COMPOSITION DE LA JURIDICTION

Président de chambre :

Mme Ferrari

Conseillers :

Mmes Lourmet, Breton

Avoués :

Me Vicart, SCP Chatteleyn, George

Avocats :

Mes l'Hélias-Supiot, Rondeau-Tremblaye

T. com. Mans, du 2 avr. 2007

2 avril 2007

Le 23 avril 1999, Willy Pipelier a acheté un fonds de commerce de café-bar à l'enseigne " le Saxo ", à Sablé-sur-Sarthe.

Il s'était auparavant, par contrat du 6 avril 1999, engagé à se fournir exclusivement en certaines boissons auprès de " Stokbox ", pendant 5 ans.

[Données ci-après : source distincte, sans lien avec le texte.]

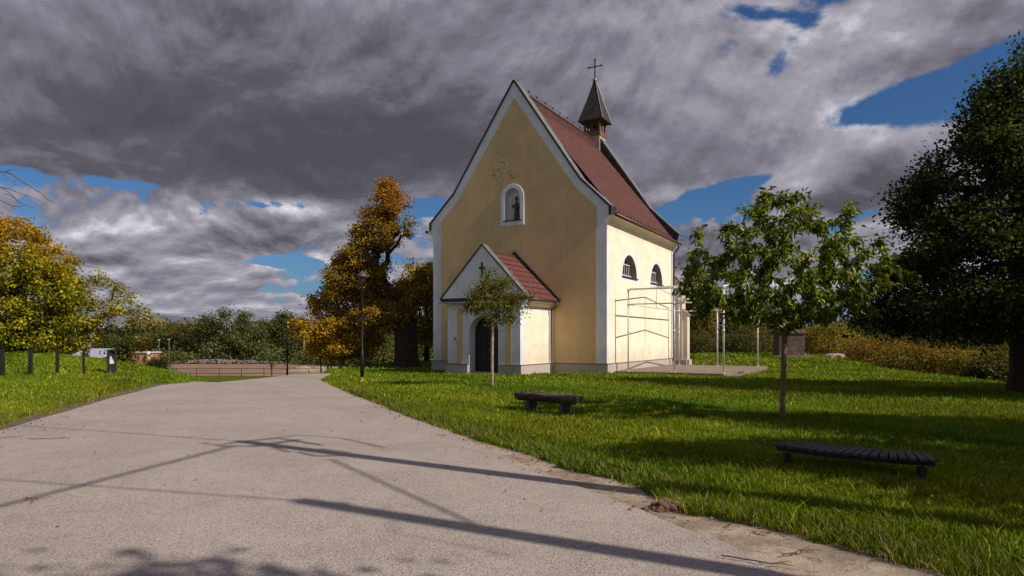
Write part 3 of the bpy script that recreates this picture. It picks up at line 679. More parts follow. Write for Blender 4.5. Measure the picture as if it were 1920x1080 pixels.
for s in (1, -1):
    m = MB(); vs = []; fs = []
    for i in range(len(main)-1):
        (x0, z0), (x1, z1) = main[i], main[i+1]; l = math.hypot(x1-x0, z1-z0); nx, nz = -(z1-z0)/l*.022, (x1-x0)/l*.022
        b = len(vs); vs += [(s*x0, .6, z0), (s*x0, 10.02, z0), (s*(x1+nx), 10.02, z1+nz), (s*(x1+nx), .6, z1+nz), (s*x1, .6, z1-.002), (s*x1, 10.02, z1-.002)]
        fs += [(b, b+1, b+2, b+3), (b+3, b+2, b+5, b+4)]
    vs2 = [(s*x, y, z-.10) for (x, z) in (main[0], main[-1]) for y in (.6, 10.02)]
    b = len(vs); vs += vs2; fs += [(b, b+1, b+3, b+2)]
    m.add(vs, fs); rf = m.build('roof', RED, church)
    if s == 1:
        sg = None
        for j in range(17):
            for q, xx in enumerate((4.62, 4.86)):
                y = .95+j*.54+q*.27; zz = float(np.interp(xx, [p[0] for p in main], [p[1] for p in main]))
                if sg is None:
                    mm = MB(); mm.add([(-.02, -.07, 0), (-.02, .07, 0), (.03, .045, .085), (.03, -.045, .085), (.06, -.07, 0), (.06, .07, 0)], [(0, 1, 2, 3), (3, 2, 5, 4), (0, 3, 4), (1, 5, 2), (0, 4, 5, 1)])
                    sg = mm.build('snow_guard', BRN, rf); sg.location = (xx, y, zz+.02); first = sg
                else:
                    c2 = first.copy(); COL.objects.link(c2); c2.parent = rf; c2.location = (xx, y, zz+.02)
m = MB(); m.tube([(0, .6, 13.76), (0, 9.9, 13.76)], .075, 8); m.build('ridge_cap', BRN, church)
# lightning wire over the ridge
m = MB(); m.tube([(0, .35, 14.35), (0, .35, 13.9)], .008, 4)
wire = [(0, .35, 14.2)]+[(0, .6+i*.93, 13.98-.02*(i % 2)) for i in range(11)]
m.tube(wire, .007, 4)
for i in range(1, 11):
    y = .6+i*.93; m.tube([(0, y, 13.8), (0, y, 14.0)], .012, 4); m.box(-.04, .04, y-.03, y+.03, 13.95, 14.0)
m.build('lightning_wire', DMET, church)
# parapet coping on both gables
def coping(poly, y0, y1, mat, name, th=.055, over=.05):
    for s in (1, -1):
        m = MB()
        for (a, b), (c, d) in zip(poly[:-1], poly[1:]):
            l = math.hypot(c-a, d-b); nx, nz = -(d-b)/l*th, (c-a)/l*th
            m.slab([(s*a, b), (s*c, d), (s*(c+nx), d+nz), (s*(a+nx), b+nz)], [], FX, y0-over, y1+over)
        m.build(name, mat, church)
CP = [(0, 14.025), (3.425, 8.935), (4.885, 7.525)]
coping(CP, 0, .62, CMET, 'coping'); 
for s in (1, -1):
    m = MB()
    for (a, b), (c, d) in zip(CP[:-1], CP[1:]):
        l = math.hypot(c-a, d-b); nx, nz = -(d-b)/l, (c-a)/l
        m.slab([(s*(a-nx*.03), b-nz*.03), (s*(c-nx*.03), d-nz*.03), (s*(c+nx*.062), d+nz*.062), (s*(a+nx*.062), b+nz*.062)], [], FX, -.056, -.050)
    m.box(min(s*4.83, s*4.95), max(s*4.83, s*4.95), -.06, .66, 7.17, 7.58); m.build('coping_edge', DMET, church)
CP2 = [(0, 14.42), (3.54, 9.24), (4.95, 7.86), (5.28, 7.56)]
coping(CP2, 10.0, 10.6, CMET, 'coping')
for s in (1, -1):   # dark sheet flashing on the inner face of the rear parapet
    m = MB(); lo = [(0, 13.62), (3.36, 8.62), (4.3, 7.74), (5.16, 7.12)]
    m.slab([(s*a, b) for a, b in CP2]+[(s*a, b) for a, b in reversed(lo)], [], FX, 9.90, 9.99); m.build('flashing', DMET, church)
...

Il s'était aussi engagé, le 22 avril 1999, pour sept ans, à se fournir exclusivement en bière, pour 120 hectolitres par an, auprès de la société Les Brasseurs de Gayant ou de son " entrepositaire " à Sablé-sur-Sarthe, les établissements Pipelier.

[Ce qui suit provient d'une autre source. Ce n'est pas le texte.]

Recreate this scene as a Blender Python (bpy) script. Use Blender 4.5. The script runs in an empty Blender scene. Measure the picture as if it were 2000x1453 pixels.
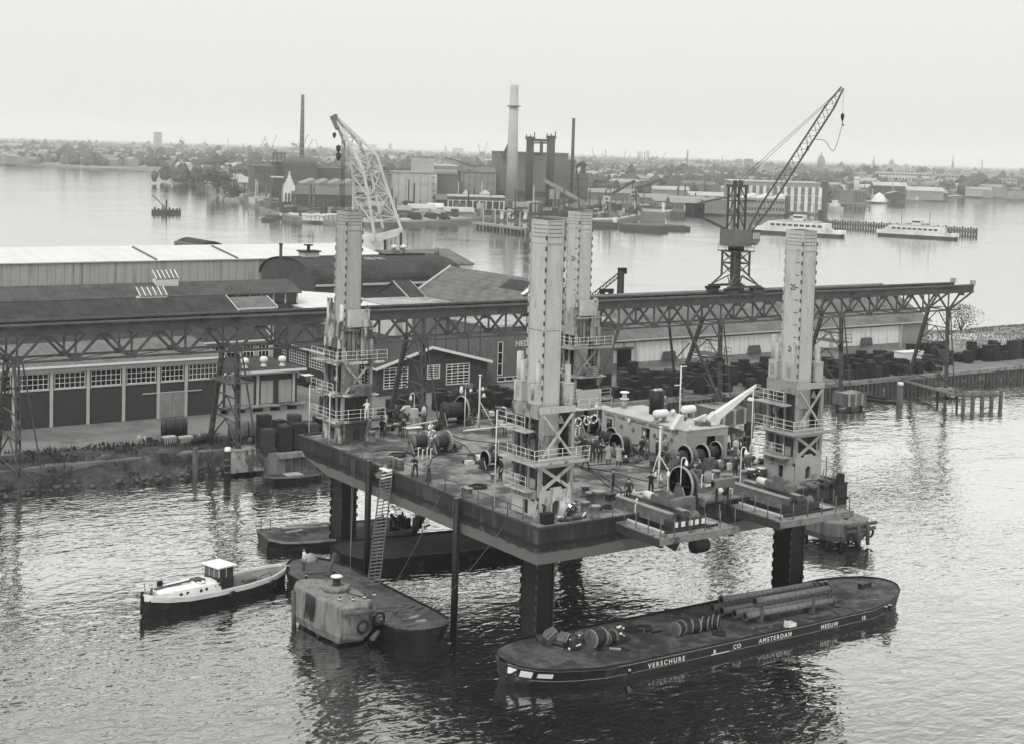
import bpy, math, random
import numpy as np
from mathutils import Vector, Matrix
random.seed(7)
S = bpy.context.scene
COL = S.collection
# ---------------------------------------------------------------- camera
CAM = Vector((-59.689, -84.982, 35.339))
YAW, PITCH, ROLL = math.radians(35.5388), math.radians(3.8623), math.radians(1.73336)
FOC, PPX, PPY = 2916.09, 1092.0, 490.17
FW = Vector((math.sin(YAW)*math.cos(PITCH), math.cos(YAW)*math.cos(PITCH), -math.sin(PITCH)))
RT = Vector((math.cos(YAW), -math.sin(YAW), 0)); UPV = RT.cross(FW)
CR, SR = math.cos(ROLL), math.sin(ROLL)
cd = bpy.data.cameras.new('camera'); cam = bpy.data.objects.new('camera', cd); COL.objects.link(cam)
ix, iy = RT*CR + UPV*SR, UPV*CR - RT*SR
cam.matrix_world = Matrix(((ix.x, iy.x, -FW.x, CAM.x), (ix.y, iy.y, -FW.y, CAM.y), (ix.z, iy.z, -FW.z, CAM.z), (0, 0, 0, 1)))
cd.sensor_fit = 'HORIZONTAL'; cd.sensor_width = 36; cd.lens = FOC/2000*36
cd.shift_x = -(PPX-1000)/2000; cd.shift_y = -(726.5-PPY)/2000
cd.clip_start = 1; cd.clip_end = 40000
S.camera = cam
# ---------------------------------------------------------------- sky and sun (bright overcast, black and white film)
SUN_EL, SUN_AZ = math.radians(48), math.radians(240)
w = bpy.data.worlds.new('World'); S.world = w; w.use_nodes = True
nt = w.node_tree; nt.nodes.clear()
sky = nt.nodes.new('ShaderNodeTexSky'); sky.sky_type = 'NISHITA'; sky.sun_disc = False
sky.sun_elevation = SUN_EL; sky.sun_rotation = SUN_AZ; sky.dust_density = 6.0; sky.air_density = 1.0; sky.ozone_density = 1.0
bw = nt.nodes.new('ShaderNodeRGBToBW')
mp = nt.nodes.new('ShaderNodeMapRange')          # cloud cover evens the dome out
mp.inputs['From Min'].default_value = 0; mp.inputs['From Max'].default_value = 20
mp.inputs['To Min'].default_value = 6.9; mp.inputs['To Max'].default_value = 7.4
gen = nt.nodes.new('ShaderNodeTexCoord'); sxyz = nt.nodes.new('ShaderNodeSeparateXYZ')      # an overcast dome is brighter overhead
ovc = nt.nodes.new('ShaderNodeMapRange'); ovc.inputs['To Min'].default_value = 1.0; ovc.inputs['To Max'].default_value = 2.4
nt.links.new(gen.outputs['Generated'], sxyz.inputs[0]); nt.links.new(sxyz.outputs[2], ovc.inputs[0])
mul = nt.nodes.new('ShaderNodeMath'); mul.operation = 'MULTIPLY'
tint = nt.nodes.new('ShaderNodeMixRGB'); tint.blend_type = 'MULTIPLY'; tint.inputs[0].default_value = 1
tint.inputs[2].default_value = (1.0, 1.0, 0.965, 1)
bg = nt.nodes.new('ShaderNodeBackground'); bg.inputs['Strength'].default_value = 0.1
wo = nt.nodes.new('ShaderNodeOutputWorld')
for a, b in ((sky.outputs[0], bw.inputs[0]), (bw.outputs[0], mp.inputs[0]), (mp.outputs[0], mul.inputs[0]), (ovc.outputs[0], mul.inputs[1]), (mul.outputs[0], tint.inputs[1]), (tint.outputs[0], bg.inputs[0]), (bg.outputs[0], wo.inputs[0])):
    nt.links.new(a, b)
sd = bpy.data.lights.new('sun', 'SUN'); sd.energy = 1.5; sd.angle = math.radians(14); sd.color = (1, 0.99, 0.96)
sun = bpy.data.objects.new('sun', sd); COL.objects.link(sun)
sdir = Vector((math.sin(SUN_AZ)*math.cos(SUN_EL), math.cos(SUN_AZ)*math.cos(SUN_EL), math.sin(SUN_EL)))
sun.rotation_euler = (-sdir).to_track_quat('-Z', 'Y').to_euler(); sun.location = (0, 0, 120)
S.view_settings.view_transform = 'Standard'; S.view_settings.look = 'None'
S.view_settings.exposure = 0.1; S.view_settings.gamma = 1.0
try: S.view_settings.use_curve_mapping = False
except Exception: pass
S.cycles.max_bounces = 6; S.cycles.volume_bounces = 1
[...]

Puis le 1er juin 1999, Willy Pipelier s'est engagé à poursuivre l'exécution du contrat de fourniture de 80 hectolitres de bière par an passé en 1995 par le cédant du fonds de commerce avec La Brasserie Fisher SA, la marchandise étant livrée par la société Stokbox à Sablé-sur-Sarthe.

Une année après, par contrat du 5 mai 2000, Willy Pipelier a cédé son fonds de commerce aux époux Thierry Lyon-Agnès Vonthron.

Les époux Lyon-Vonthron, qui avaient déclaré dans l'acte de cession reprendre les trois contrats de fourniture, ont cessé de s'approvisionner auprès des fournisseurs auprès desquels Willy Pipelier s'était engagé.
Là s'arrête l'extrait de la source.